Please transcribe the data that follows without the pictures, keeping every word the same.

** Begin SOURCE MATERIAL **

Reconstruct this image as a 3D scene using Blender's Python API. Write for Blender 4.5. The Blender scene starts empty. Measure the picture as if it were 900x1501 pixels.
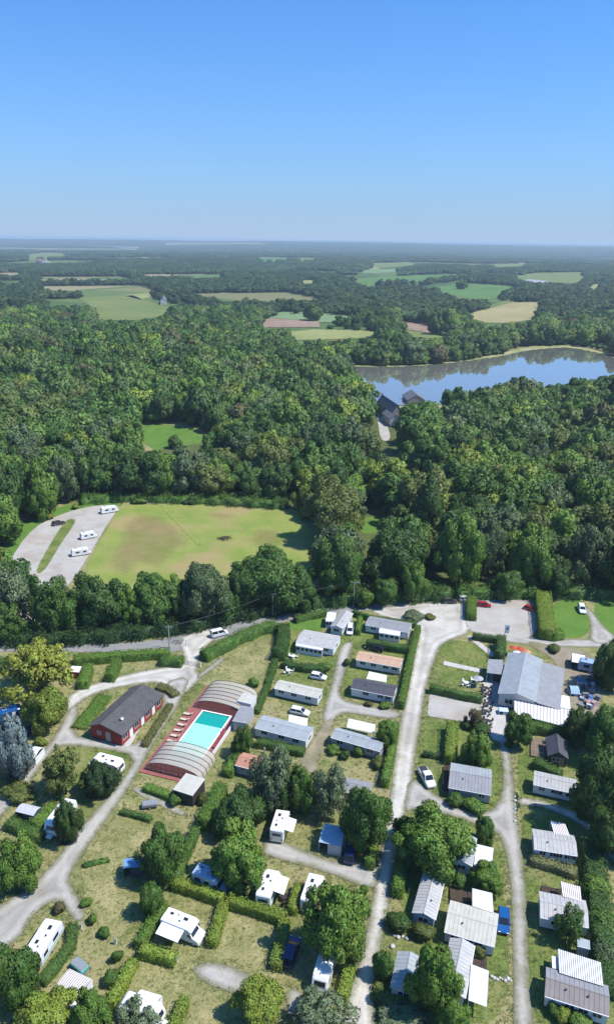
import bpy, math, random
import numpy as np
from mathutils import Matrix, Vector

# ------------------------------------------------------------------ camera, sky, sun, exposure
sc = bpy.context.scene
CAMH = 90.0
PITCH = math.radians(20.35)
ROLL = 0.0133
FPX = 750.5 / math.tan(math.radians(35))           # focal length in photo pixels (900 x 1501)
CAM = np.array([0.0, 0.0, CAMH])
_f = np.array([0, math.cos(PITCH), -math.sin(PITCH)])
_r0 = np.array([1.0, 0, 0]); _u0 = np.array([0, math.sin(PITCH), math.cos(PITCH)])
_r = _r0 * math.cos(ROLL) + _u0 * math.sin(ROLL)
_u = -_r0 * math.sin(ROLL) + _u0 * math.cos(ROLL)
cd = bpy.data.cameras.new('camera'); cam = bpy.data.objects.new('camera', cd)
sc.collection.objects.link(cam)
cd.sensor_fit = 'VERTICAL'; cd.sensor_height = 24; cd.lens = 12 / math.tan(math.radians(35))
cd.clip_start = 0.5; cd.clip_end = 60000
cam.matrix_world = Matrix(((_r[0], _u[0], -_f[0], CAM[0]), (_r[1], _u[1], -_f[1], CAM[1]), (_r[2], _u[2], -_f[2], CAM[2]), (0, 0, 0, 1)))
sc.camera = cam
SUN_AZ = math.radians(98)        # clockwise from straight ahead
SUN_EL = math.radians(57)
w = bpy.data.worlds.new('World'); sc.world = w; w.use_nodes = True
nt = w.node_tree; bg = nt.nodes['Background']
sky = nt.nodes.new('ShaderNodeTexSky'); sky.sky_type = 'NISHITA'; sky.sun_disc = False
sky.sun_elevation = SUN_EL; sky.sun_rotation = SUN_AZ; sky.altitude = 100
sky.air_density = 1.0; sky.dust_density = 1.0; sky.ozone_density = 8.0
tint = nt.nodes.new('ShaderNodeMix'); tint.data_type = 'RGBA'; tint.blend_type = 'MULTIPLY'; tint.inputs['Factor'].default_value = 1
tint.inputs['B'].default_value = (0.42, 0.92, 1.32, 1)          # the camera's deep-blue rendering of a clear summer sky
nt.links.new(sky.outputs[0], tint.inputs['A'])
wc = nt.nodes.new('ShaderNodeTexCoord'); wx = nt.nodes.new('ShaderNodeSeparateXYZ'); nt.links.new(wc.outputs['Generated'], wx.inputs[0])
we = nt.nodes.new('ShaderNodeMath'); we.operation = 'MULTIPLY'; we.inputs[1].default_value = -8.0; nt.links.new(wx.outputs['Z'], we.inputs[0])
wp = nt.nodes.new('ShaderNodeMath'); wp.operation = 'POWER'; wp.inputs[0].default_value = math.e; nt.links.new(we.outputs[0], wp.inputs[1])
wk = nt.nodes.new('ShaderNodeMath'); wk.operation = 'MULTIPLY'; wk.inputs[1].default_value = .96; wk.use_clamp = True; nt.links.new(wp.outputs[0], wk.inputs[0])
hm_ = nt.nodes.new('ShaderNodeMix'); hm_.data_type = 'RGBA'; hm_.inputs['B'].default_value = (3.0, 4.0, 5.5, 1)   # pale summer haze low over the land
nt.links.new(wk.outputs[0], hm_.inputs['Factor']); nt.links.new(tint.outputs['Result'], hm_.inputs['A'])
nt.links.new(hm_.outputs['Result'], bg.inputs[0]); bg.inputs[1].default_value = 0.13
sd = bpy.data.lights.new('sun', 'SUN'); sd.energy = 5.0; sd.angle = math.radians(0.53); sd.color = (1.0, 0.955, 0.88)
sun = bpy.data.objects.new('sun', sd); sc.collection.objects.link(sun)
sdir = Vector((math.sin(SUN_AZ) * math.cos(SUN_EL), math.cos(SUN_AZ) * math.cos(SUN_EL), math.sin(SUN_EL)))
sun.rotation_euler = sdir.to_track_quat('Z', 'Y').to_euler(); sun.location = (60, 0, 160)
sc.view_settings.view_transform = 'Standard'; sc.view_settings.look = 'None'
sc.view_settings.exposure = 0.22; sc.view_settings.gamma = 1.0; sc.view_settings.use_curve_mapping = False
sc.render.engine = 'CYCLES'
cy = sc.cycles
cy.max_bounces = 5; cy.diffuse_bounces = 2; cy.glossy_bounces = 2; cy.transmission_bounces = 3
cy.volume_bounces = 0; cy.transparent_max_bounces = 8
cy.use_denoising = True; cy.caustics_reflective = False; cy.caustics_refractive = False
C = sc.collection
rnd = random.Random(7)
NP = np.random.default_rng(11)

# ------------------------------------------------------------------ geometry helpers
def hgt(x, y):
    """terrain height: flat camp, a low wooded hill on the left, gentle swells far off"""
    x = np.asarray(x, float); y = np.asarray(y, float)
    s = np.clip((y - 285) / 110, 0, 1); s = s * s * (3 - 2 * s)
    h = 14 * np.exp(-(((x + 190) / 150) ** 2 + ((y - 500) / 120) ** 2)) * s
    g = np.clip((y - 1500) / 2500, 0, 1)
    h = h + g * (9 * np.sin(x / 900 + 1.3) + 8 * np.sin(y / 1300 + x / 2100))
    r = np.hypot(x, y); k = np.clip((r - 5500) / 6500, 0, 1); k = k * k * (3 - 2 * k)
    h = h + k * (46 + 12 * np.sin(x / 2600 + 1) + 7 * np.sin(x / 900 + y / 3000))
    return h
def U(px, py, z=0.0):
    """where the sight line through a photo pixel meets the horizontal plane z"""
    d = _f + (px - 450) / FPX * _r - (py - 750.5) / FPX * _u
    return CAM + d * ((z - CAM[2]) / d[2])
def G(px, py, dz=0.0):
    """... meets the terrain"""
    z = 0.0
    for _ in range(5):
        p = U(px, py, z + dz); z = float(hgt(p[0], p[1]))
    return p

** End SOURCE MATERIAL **

> _SOLVED EXERCISE_:
Reconstruct this image as a 3D scene using Blender's Python API. Write for Blender 4.5. The Blender scene starts empty. Measure the picture as if it were 900x1501 pixels.
import bpy, math, random
import numpy as np
from mathutils import Matrix, Vector

# ------------------------------------------------------------------ camera, sky, sun, exposure
sc = bpy.context.scene
CAMH = 90.0
PITCH = math.radians(20.35)
ROLL = 0.0133
FPX = 750.5 / math.tan(math.radians(35))           # focal length in photo pixels (900 x 1501)
CAM = np.array([0.0, 0.0, CAMH])
_f = np.array([0, math.cos(PITCH), -math.sin(PITCH)])
_r0 = np.array([1.0, 0, 0]); _u0 = np.array([0, math.sin(PITCH), math.cos(PITCH)])
_r = _r0 * math.cos(ROLL) + _u0 * math.sin(ROLL)
_u = -_r0 * math.sin(ROLL) + _u0 * math.cos(ROLL)
cd = bpy.data.cameras.new('camera'); cam = bpy.data.objects.new('camera', cd)
sc.collection.objects.link(cam)
cd.sensor_fit = 'VERTICAL'; cd.sensor_height = 24; cd.lens = 12 / math.tan(math.radians(35))
cd.clip_start = 0.5; cd.clip_end = 60000
cam.matrix_world = Matrix(((_r[0], _u[0], -_f[0], CAM[0]), (_r[1], _u[1], -_f[1], CAM[1]), (_r[2], _u[2], -_f[2], CAM[2]), (0, 0, 0, 1)))
sc.camera = cam
SUN_AZ = math.radians(98)        # clockwise from straight ahead
SUN_EL = math.radians(57)
w = bpy.data.worlds.new('World'); sc.world = w; w.use_nodes = True
nt = w.node_tree; bg = nt.nodes['Background']
sky = nt.nodes.new('ShaderNodeTexSky'); sky.sky_type = 'NISHITA'; sky.sun_disc = False
sky.sun_elevation = SUN_EL; sky.sun_rotation = SUN_AZ; sky.altitude = 100
sky.air_density = 1.0; sky.dust_density = 1.0; sky.ozone_density = 8.0
tint = nt.nodes.new('ShaderNodeMix'); tint.data_type = 'RGBA'; tint.blend_type = 'MULTIPLY'; tint.inputs['Factor'].default_value = 1
tint.inputs['B'].default_value = (0.42, 0.92, 1.32, 1)          # the camera's deep-blue rendering of a clear summer sky
nt.links.new(sky.outputs[0], tint.inputs['A'])
wc = nt.nodes.new('ShaderNodeTexCoord'); wx = nt.nodes.new('ShaderNodeSeparateXYZ'); nt.links.new(wc.outputs['Generated'], wx.inputs[0])
we = nt.nodes.new('ShaderNodeMath'); we.operation = 'MULTIPLY'; we.inputs[1].default_value = -8.0; nt.links.new(wx.outputs['Z'], we.inputs[0])
wp = nt.nodes.new('ShaderNodeMath'); wp.operation = 'POWER'; wp.inputs[0].default_value = math.e; nt.links.new(we.outputs[0], wp.inputs[1])
wk = nt.nodes.new('ShaderNodeMath'); wk.operation = 'MULTIPLY'; wk.inputs[1].default_value = .96; wk.use_clamp = True; nt.links.new(wp.outputs[0], wk.inputs[0])
hm_ = nt.nodes.new('ShaderNodeMix'); hm_.data_type = 'RGBA'; hm_.inputs['B'].default_value = (3.0, 4.0, 5.5, 1)   # pale summer haze low over the land
nt.links.new(wk.outputs[0], hm_.inputs['Factor']); nt.links.new(tint.outputs['Result'], hm_.inputs['A'])
nt.links.new(hm_.outputs['Result'], bg.inputs[0]); bg.inputs[1].default_value = 0.13
sd = bpy.data.lights.new('sun', 'SUN'); sd.energy = 5.0; sd.angle = math.radians(0.53); sd.color = (1.0, 0.955, 0.88)
sun = bpy.data.objects.new('sun', sd); sc.collection.objects.link(sun)
sdir = Vector((math.sin(SUN_AZ) * math.cos(SUN_EL), math.cos(SUN_AZ) * math.cos(SUN_EL), math.sin(SUN_EL)))
sun.rotation_euler = sdir.to_track_quat('Z', 'Y').to_euler(); sun.location = (60, 0, 160)
sc.view_settings.view_transform = 'Standard'; sc.view_settings.look = 'None'
sc.view_settings.exposure = 0.22; sc.view_settings.gamma = 1.0; sc.view_settings.use_curve_mapping = False
sc.render.engine = 'CYCLES'
cy = sc.cycles
cy.max_bounces = 5; cy.diffuse_bounces = 2; cy.glossy_bounces = 2; cy.transmission_bounces = 3
cy.volume_bounces = 0; cy.transparent_max_bounces = 8
cy.use_denoising = True; cy.caustics_reflective = False; cy.caustics_refractive = False
C = sc.collection
rnd = random.Random(7)
NP = np.random.default_rng(11)

# ------------------------------------------------------------------ geometry helpers
def hgt(x, y):
    """terrain height: flat camp, a low wooded hill on the left, gentle swells far off"""
    x = np.asarray(x, float); y = np.asarray(y, float)
    s = np.clip((y - 285) / 110, 0, 1); s = s * s * (3 - 2 * s)
    h = 14 * np.exp(-(((x + 190) / 150) ** 2 + ((y - 500) / 120) ** 2)) * s
    g = np.clip((y - 1500) / 2500, 0, 1)
    h = h + g * (9 * np.sin(x / 900 + 1.3) + 8 * np.sin(y / 1300 + x / 2100))
    r = np.hypot(x, y); k = np.clip((r - 5500) / 6500, 0, 1); k = k * k * (3 - 2 * k)
    h = h + k * (46 + 12 * np.sin(x / 2600 + 1) + 7 * np.sin(x / 900 + y / 3000))
    return h
def U(px, py, z=0.0):
    """where the sight line through a photo pixel meets the horizontal plane z"""
    d = _f + (px - 450) / FPX * _r - (py - 750.5) / FPX * _u
    return CAM + d * ((z - CAM[2]) / d[2])
def G(px, py, dz=0.0):
    """... meets the terrain"""
    z = 0.0
    for _ in range(5):
        p = U(px, py, z + dz); z = float(hgt(p[0], p[1]))
    return p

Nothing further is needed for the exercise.